The exercise: Word for word, restate the lines from the start of the data below through the line containing "return (out[0],out[1],out[2],1)".

Recorded data

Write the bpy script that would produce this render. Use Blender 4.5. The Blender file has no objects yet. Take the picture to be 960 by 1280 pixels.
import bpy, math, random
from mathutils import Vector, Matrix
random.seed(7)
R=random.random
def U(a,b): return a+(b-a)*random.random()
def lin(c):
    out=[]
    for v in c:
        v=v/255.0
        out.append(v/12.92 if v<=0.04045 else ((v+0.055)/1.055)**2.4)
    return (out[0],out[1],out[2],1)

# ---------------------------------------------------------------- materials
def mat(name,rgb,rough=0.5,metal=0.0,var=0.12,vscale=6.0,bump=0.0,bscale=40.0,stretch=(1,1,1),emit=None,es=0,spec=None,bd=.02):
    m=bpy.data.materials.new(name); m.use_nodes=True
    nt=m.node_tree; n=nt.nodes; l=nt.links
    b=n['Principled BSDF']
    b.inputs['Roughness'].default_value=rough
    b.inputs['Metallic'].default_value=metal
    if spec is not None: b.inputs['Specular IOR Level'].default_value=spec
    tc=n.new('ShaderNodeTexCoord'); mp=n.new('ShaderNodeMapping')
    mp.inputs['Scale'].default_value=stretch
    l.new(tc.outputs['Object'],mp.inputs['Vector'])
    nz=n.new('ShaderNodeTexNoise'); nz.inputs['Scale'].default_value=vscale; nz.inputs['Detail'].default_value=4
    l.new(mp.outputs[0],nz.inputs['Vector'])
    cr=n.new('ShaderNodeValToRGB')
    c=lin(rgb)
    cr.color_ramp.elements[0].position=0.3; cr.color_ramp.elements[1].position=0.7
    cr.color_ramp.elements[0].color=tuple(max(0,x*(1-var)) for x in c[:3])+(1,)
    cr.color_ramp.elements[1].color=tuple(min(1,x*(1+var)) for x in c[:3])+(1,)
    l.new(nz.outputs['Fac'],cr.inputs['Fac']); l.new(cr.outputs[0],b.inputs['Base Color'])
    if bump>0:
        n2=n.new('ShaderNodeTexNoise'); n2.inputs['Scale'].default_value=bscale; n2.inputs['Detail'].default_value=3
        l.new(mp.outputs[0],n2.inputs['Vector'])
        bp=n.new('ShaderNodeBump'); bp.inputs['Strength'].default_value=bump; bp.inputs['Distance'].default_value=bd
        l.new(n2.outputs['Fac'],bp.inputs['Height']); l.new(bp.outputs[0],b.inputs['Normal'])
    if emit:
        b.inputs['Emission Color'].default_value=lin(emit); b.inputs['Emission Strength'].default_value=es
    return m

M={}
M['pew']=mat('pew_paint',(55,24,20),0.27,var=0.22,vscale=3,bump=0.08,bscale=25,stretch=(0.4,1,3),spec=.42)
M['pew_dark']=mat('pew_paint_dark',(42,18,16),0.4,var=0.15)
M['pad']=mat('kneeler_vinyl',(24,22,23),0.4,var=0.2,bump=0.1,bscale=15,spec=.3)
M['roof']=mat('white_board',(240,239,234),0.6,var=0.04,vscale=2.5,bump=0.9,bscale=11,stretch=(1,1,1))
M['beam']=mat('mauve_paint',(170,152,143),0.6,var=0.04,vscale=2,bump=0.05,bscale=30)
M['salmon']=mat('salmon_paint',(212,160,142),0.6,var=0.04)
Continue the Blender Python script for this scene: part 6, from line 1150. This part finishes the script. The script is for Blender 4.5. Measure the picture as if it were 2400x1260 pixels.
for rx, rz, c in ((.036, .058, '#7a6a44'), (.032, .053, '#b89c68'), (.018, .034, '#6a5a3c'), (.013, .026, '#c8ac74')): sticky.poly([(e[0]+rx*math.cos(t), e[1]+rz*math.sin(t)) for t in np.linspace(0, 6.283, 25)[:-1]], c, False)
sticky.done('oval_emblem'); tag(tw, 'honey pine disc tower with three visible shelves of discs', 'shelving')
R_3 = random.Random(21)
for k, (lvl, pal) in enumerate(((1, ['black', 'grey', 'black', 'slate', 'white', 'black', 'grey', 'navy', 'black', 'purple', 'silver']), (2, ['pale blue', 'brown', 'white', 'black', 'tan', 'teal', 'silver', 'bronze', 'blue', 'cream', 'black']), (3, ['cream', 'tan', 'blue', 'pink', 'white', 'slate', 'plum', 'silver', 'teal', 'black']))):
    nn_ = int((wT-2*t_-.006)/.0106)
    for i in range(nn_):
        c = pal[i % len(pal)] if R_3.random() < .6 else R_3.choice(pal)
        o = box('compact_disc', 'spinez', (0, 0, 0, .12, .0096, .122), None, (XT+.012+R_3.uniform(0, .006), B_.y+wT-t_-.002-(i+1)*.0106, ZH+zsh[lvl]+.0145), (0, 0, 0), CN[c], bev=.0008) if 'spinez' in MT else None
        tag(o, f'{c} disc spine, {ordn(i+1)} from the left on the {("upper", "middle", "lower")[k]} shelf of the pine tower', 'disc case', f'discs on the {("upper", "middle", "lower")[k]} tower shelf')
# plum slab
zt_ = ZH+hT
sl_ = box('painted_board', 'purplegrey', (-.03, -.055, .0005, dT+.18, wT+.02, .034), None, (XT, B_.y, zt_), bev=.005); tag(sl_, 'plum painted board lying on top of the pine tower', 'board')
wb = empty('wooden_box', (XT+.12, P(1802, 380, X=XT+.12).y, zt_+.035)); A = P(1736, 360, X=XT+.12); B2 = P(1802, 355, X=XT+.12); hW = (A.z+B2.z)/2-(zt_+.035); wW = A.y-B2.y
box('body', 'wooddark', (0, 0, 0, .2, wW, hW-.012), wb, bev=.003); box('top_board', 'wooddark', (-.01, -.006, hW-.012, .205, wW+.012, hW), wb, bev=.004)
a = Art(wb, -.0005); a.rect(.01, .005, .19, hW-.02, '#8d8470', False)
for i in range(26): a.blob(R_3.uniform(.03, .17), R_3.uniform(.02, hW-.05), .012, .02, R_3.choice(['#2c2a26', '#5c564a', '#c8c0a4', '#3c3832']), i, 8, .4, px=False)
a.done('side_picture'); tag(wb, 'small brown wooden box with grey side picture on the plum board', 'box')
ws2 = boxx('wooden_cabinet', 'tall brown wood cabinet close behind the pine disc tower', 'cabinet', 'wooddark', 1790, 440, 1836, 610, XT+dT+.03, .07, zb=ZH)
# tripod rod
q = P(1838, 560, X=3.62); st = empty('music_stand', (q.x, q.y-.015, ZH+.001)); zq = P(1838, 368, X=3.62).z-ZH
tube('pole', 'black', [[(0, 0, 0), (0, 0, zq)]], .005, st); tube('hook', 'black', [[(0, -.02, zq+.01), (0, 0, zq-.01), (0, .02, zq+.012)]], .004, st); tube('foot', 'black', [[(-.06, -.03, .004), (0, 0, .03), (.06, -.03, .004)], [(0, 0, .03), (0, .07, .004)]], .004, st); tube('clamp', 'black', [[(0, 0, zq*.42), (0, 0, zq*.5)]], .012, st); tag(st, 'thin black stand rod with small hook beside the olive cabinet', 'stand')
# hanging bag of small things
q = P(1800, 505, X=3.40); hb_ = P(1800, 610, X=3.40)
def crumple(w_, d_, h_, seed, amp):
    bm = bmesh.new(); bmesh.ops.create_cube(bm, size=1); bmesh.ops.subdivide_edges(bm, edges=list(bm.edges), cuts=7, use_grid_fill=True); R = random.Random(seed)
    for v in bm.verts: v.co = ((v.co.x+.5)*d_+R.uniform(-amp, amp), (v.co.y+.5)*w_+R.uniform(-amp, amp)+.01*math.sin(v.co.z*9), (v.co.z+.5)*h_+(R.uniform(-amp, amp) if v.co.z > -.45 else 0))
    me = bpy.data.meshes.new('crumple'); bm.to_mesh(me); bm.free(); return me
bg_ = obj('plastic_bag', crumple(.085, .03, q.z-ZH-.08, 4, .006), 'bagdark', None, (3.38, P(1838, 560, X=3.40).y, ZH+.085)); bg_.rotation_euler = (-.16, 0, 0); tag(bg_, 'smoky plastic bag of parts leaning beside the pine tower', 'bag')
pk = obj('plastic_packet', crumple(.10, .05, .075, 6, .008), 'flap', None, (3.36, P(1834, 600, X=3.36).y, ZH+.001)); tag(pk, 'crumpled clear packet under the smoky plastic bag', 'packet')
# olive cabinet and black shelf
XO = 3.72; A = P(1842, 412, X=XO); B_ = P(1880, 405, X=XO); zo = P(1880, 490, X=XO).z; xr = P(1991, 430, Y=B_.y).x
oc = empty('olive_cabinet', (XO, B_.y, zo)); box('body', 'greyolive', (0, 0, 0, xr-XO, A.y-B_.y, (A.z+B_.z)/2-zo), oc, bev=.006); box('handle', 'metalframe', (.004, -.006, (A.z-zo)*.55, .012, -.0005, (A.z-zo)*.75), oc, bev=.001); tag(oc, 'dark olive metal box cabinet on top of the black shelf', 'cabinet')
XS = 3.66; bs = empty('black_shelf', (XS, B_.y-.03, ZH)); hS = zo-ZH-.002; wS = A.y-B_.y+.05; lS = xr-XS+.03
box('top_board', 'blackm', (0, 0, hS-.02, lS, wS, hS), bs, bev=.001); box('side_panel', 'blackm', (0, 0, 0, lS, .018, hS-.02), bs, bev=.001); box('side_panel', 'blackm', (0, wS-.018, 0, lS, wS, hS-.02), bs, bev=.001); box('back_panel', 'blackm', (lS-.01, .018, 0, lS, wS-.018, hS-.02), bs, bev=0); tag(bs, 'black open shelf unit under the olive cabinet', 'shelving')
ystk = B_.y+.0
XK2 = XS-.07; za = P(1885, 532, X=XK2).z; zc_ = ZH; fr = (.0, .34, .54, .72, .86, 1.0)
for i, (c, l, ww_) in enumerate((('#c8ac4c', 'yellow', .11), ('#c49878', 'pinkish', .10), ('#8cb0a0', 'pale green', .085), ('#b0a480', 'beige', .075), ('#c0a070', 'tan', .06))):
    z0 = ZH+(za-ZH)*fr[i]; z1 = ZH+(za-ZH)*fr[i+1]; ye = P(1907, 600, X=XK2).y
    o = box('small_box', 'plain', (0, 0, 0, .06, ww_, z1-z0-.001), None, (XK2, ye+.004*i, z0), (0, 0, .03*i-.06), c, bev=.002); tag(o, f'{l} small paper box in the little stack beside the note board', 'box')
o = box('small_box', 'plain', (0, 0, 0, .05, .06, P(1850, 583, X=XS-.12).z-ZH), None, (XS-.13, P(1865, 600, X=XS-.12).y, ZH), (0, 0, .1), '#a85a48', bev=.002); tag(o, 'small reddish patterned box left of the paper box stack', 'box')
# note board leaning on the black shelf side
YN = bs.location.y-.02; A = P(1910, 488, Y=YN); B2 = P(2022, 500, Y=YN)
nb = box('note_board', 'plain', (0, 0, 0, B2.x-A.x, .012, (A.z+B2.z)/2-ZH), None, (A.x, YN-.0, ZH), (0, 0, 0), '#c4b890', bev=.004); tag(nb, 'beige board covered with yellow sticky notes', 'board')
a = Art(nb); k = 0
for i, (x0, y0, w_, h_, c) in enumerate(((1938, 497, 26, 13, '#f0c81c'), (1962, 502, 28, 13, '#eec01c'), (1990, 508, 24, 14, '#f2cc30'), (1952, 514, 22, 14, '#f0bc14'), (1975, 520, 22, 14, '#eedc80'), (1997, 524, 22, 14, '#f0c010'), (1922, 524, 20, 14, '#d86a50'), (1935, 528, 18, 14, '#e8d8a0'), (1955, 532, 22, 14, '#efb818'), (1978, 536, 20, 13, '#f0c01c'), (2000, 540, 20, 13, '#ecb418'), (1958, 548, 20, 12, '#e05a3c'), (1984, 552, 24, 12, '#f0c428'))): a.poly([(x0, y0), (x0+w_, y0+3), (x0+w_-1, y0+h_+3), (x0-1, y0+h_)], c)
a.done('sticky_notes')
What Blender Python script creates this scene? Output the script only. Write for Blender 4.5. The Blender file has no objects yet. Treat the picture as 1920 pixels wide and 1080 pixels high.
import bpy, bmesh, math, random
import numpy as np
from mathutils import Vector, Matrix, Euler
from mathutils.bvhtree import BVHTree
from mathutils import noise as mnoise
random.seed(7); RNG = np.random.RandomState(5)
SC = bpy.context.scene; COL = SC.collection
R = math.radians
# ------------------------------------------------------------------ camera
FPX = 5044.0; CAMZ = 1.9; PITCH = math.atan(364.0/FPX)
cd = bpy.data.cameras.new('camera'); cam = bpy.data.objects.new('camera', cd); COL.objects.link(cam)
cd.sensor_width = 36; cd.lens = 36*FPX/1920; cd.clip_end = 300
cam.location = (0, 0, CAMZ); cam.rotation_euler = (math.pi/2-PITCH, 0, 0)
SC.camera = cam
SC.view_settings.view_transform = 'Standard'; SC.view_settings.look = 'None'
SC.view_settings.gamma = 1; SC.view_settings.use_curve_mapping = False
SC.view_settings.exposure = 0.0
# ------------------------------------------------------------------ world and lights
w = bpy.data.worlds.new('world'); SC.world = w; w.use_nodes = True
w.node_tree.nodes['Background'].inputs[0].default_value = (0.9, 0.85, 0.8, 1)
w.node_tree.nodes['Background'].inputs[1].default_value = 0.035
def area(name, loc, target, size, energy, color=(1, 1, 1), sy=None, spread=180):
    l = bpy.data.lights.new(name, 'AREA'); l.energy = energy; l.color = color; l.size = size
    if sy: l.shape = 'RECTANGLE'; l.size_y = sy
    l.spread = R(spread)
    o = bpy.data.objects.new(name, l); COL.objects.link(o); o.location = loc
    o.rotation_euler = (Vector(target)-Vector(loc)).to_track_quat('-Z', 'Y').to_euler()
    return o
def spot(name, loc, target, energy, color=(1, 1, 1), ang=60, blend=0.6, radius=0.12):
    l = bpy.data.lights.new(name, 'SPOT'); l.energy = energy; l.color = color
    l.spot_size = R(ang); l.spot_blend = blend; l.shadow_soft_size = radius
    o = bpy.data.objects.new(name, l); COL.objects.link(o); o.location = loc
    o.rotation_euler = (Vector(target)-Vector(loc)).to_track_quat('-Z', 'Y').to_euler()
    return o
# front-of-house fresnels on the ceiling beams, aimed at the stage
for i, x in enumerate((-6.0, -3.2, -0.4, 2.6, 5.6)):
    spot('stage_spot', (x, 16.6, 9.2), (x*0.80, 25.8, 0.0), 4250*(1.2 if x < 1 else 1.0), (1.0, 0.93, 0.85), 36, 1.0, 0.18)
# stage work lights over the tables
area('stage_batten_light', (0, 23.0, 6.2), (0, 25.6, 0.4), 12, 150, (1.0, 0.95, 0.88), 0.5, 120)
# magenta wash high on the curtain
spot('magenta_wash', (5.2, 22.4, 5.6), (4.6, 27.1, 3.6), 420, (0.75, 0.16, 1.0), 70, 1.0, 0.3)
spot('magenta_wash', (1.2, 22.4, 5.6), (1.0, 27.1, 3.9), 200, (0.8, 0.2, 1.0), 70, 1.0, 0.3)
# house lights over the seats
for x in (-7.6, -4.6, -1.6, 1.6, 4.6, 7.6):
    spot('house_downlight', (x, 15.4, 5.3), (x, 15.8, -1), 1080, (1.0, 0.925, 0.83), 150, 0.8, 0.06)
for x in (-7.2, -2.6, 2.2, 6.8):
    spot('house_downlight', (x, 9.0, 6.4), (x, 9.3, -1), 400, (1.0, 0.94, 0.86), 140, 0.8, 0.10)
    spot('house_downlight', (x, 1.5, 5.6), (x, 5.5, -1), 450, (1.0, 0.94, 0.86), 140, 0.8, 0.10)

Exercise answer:
Write the bpy script that would produce this render. Use Blender 4.5. The Blender file has no objects yet. Take the picture to be 960 by 1280 pixels.
import bpy, math, random
from mathutils import Vector, Matrix
random.seed(7)
R=random.random
def U(a,b): return a+(b-a)*random.random()
def lin(c):
    out=[]
    for v in c:
        v=v/255.0
        out.append(v/12.92 if v<=0.04045 else ((v+0.055)/1.055)**2.4)
    return (out[0],out[1],out[2],1)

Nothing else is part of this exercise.